The answer is not for a congregation to become politically obsessed; constantly fixated on the moral disarray of the world. I have first hand witnessed pastors repeatedly condemn progressive ideologies that have zero influence in their church. But when Christians are influenced by the world and its ideas they will too become politically obsessed. So the Pastor’s job is not to stand up and condemn the ideas of Karl Marx every Sunday, but if they notice congregants are being influenced by the deeply religious ideology of marxism they ought to address this.

Shepherds must guard the flock from rival interpretive frameworks that challenge Christian truth.
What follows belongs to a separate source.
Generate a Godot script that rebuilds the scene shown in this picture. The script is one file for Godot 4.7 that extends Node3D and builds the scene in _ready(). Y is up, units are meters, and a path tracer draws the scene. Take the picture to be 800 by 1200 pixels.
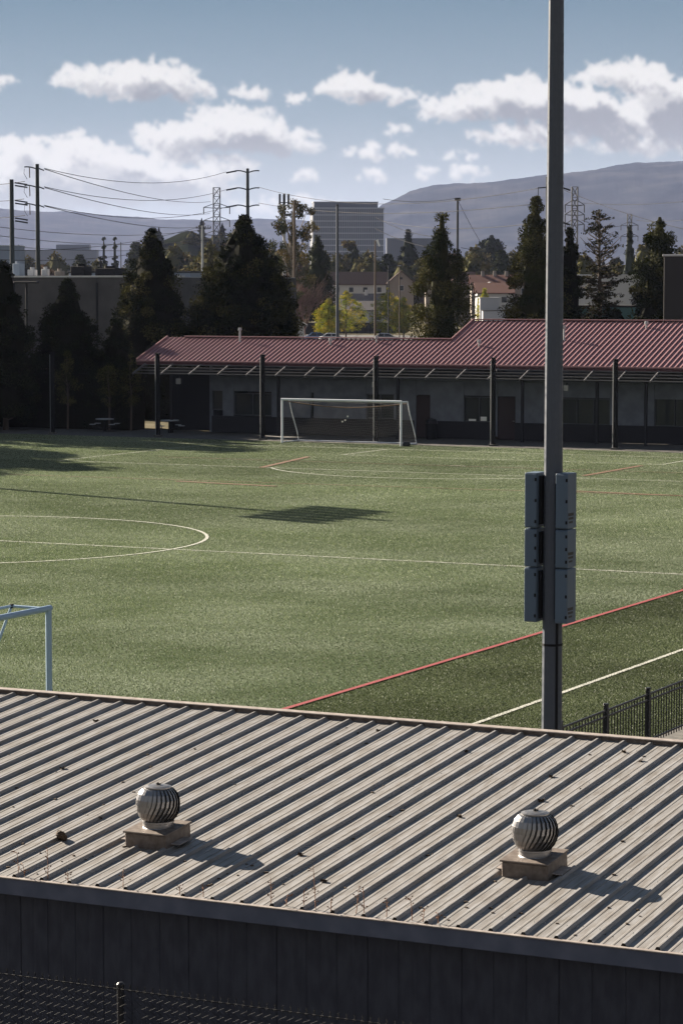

Christians who start reading the Bible through the lenses of oppressed and oppressor for example, will very likely soon view Christianity itself as a western religion of oppressors.

A More Balanced Approach

A biblically balanced understanding of the two kingdoms can hold several truths together.

(1) The theocratic nation of Israel under the Old Covenant was a temporary and typological arrangement, pointing forward to greater spiritual realities, as the New Testament — especially Hebrews — makes clear, rather than serving as a direct blueprint for how a modern political state ought to be constructed.

(2) With the coming of Christ, the kingdom of God is no longer tied to a particular nation, but is manifested in a people drawn from every nation, directing believers to seek a heavenly city rather than ultimate fulfillment in any earthly political order.

(3) Points 1 and 2 should not lead to political withdrawal, but to proper prioritization: Christ’s kingdom advances through the gospel and the Spirit, even as the world continues in patterns of sin and partial good under God’s providence. In this context, Christian engagement in public life is best understood as participating in God’s common grace — seeking the relative good of society in a fallen world, rather than attempting to realize a fully Christian social order in the present age.

(4) At the same time, the church must disciple believers in biblical ethics, which inevitably shape their lives in the world — including their political judgments. Because many modern political ideologies carry comprehensive moral and even quasi-religious visions of the world, the church must also be vigilant in guarding against their uncritical adoption, ensuring that believers are formed by Scripture rather than by competing frameworks.